A friend connected to law enforcement observed that the demonstration Sunday evening seemed rather confused and disorganized. I’m not surprised. Remember the rather silly Occupy movement? It was a core principle to those folks that no one be in charge. Well, rattle off the names of some key Black Lives Matter movement leaders. Maybe you can. I can’t.

So far, the first word I can think of to describe BLM is “amorphous.” I don’t know where to grab hold of it. And I don’t know whom to ask, What, precisely, are you trying to achieve? What specific actions do you want to see taken? Yeah, I know, the movement doesn’t want to see cops killing people without justification. We all want that. But what are the specific steps you want taken? How do you get from here to where you want to be?

Is it just about, as Mick Jagger would say, venting your frustration?

The chaotic, disorganized nature of the modern demonstration was on particularly extreme display the other night in Dallas. I’m not talking about that one nut who was killing cops — I certainly wouldn’t blame the demonstrators for that. But I’m talking about the overall scene, as mentioned in this editorial by The Washington Post:

THE SOLUTION to a bad guy with a gun, it is often said, is a good guy with a gun. Yet according to Dallas Mayor Mike Rawlings (D), there were 20 to 30 good guys openly carrying guns among the protesters whom Dallas police were supervising last Thursday night, when Micah Xavier Johnson began picking off officers. “In the middle of a firefight,” the mayor said Sunday, “it’s hard to pick out the good guys and the bad guys.”…
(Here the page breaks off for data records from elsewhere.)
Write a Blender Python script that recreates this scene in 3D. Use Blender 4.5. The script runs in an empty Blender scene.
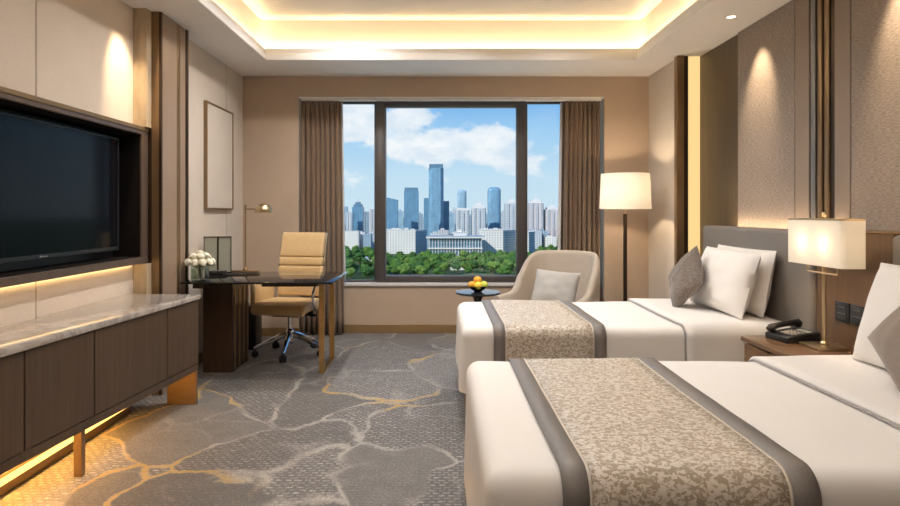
import bpy, bmesh, math, random
from mathutils import Vector, Matrix, noise as mnoise
PI = math.pi
C = bpy.context.scene.collection
SC = bpy.context.scene
R = math.radians
rng = random.Random(7)

# ---------------------------------------------------------------- materials
def new_mat(name):
    m = bpy.data.materials.new(name); m.use_nodes = True
    nt = m.node_tree
    for n in list(nt.nodes): nt.nodes.remove(n)
    out = nt.nodes.new('ShaderNodeOutputMaterial')
    return m, nt, out
def N(nt, typ, **kw):
    n = nt.nodes.new(typ)
    for k, v in kw.items():
        if k.startswith('i_'):
            key = k[2:]
            key = int(key) if key.isdigit() else key.replace('_', ' ')
            n.inputs[key].default_value = v
        else: setattr(n, k, v)
    return n
def L(nt, a, b): nt.links.new(a, b)
def ramp(nt, fac, stops, interp='LINEAR'):
    r = nt.nodes.new('ShaderNodeValToRGB'); r.color_ramp.interpolation = interp
    els = r.color_ramp.elements
    while len(els) < len(stops): els.new(0.5)
    for e, (p, c) in zip(els, stops):
        e.position = p; e.color = (*c, 1) if len(c) == 3 else c
    L(nt, fac, r.inputs[0]); return r.outputs[0]
def math_n(nt, op, a, b=None, c=None, clamp=False):
    n = nt.nodes.new('ShaderNodeMath'); n.operation = op; n.use_clamp = clamp
    for i, v in enumerate((a, b, c)):
        if v is None: continue
        if hasattr(v, 'links'): L(nt, v, n.inputs[i])
        else: n.inputs[i].default_value = v
    return n.outputs[0]
def mixc(nt, fac, a, b, blend='MIX'):
    n = nt.nodes.new('ShaderNodeMix'); n.data_type = 'RGBA'; n.blend_type = blend
    for i, v in ((0, fac), (6, a), (7, b)):
        if hasattr(v, 'links'): L(nt, v, n.inputs[i])
        elif i == 0: n.inputs[0].default_value = v
        else: n.inputs[i].default_value = (*v, 1)
    return n.outputs[2]
def objco(nt, scale=(1, 1, 1), rot=(0, 0, 0)):
    t = nt.nodes.new('ShaderNodeTexCoord'); mp = nt.nodes.new('ShaderNodeMapping')
    mp.inputs['Scale'].default_value = scale; mp.inputs['Rotation'].default_value = rot
    L(nt, t.outputs['Object'], mp.inputs[0]); return mp.outputs[0]
def noise_n(nt, co, scale, detail=3, rough=.5, dist=0):
    n = N(nt, 'ShaderNodeTexNoise', i_Scale=scale, i_Detail=detail, i_Roughness=rough, i_Distortion=dist)
    L(nt, co, n.inputs['Vector']); return n.outputs['Fac']
def bsdf(nt, out, rough=.5, metal=0, **kw):
    b = N(nt, 'ShaderNodeBsdfPrincipled'); b.inputs['Roughness'].default_value = rough; b.inputs['Metallic'].default_value = metal
    for k, v in kw.items(): b.inputs[k.replace('_', ' ')].default_value = v
    L(nt, b.outputs[0], out.inputs[0]); return b
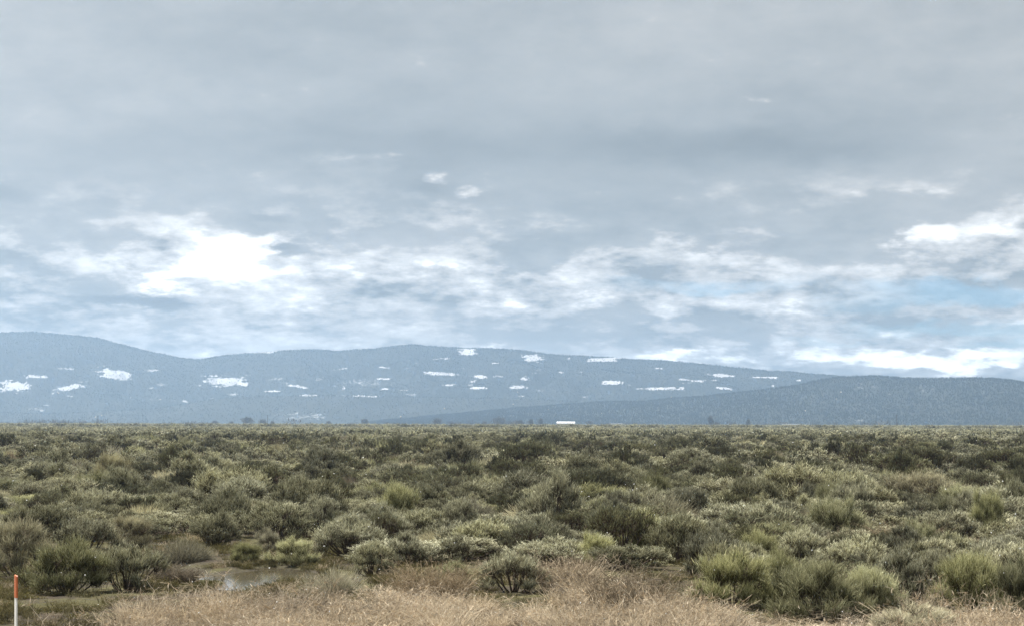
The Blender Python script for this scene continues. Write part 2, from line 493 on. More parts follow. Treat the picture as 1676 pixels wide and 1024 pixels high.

This is a movement that needs some people in charge, making some rules. And it also needs to decide what it wants our political system to do. Because however much the attendees may wish for a peaceful demonstration, the elements of violence were there even if that one murderous sniper had not shown up.

Of course, I have a prejudice here, one that’s been noted here a number of times: I just don’t hold with taking to the streets, under most circumstances. And I take that way back in history: Calling a Continental Congress to debate and eventually declare independence was the way to go about getting free from King George — shooting at British soldiers in Lexington and Concord more than a year before that declaration was not. Nor was the Boston Tea Party — pure hooliganism, destroying other people’s property — more than a year before that.

Yeah, I know, you’ll say we wouldn’t have gotten to the point of Independence without that year of fighting first, and you may be right. But we can’t know, can we, because that’s not the way it went down.

Over the weekend my wife and I watched the movie “Suffragette.” (Side note: If you’re looking for a “feel-good” movie, this isn’t it — very depressing.) And I found myself recoiling at one of the first scenes — nicely dressed ladies smashing windows with rocks on Oxford Street (no, I couldn’t tell whether it was Selfridge’s).rocks

Yeah, that was preceded by words saying that a generation of more dignified approaches had accomplished nothing. But I was not persuaded. If I were trying to persuade people that I should have the vote, I wouldn’t think that throwing rocks would make anyone think I was good voter material. I’d want to persuade people that having people like me vote would be an actual enhancement to civilization.

(Mind you, I think peaceful marches by the suffragettes were probably one of those cases when, as with the Civil Rights movement, taking to the streets was the thing to do. After all, what else were those ladies going to do — they couldn’t vote.)

Anyway… I am in my own way as unfocused as the Occupy folks were. I’ve gone from talking about peaceful demonstrations and what they accomplish to violence, or at least destruction of property.

Yeah, I know the difference, and no, I don’t know where I’m going with this. But I do know that time and time again, when I see people take to the streets, whether nonviolently or not, I tend to wonder, what is being accomplished here?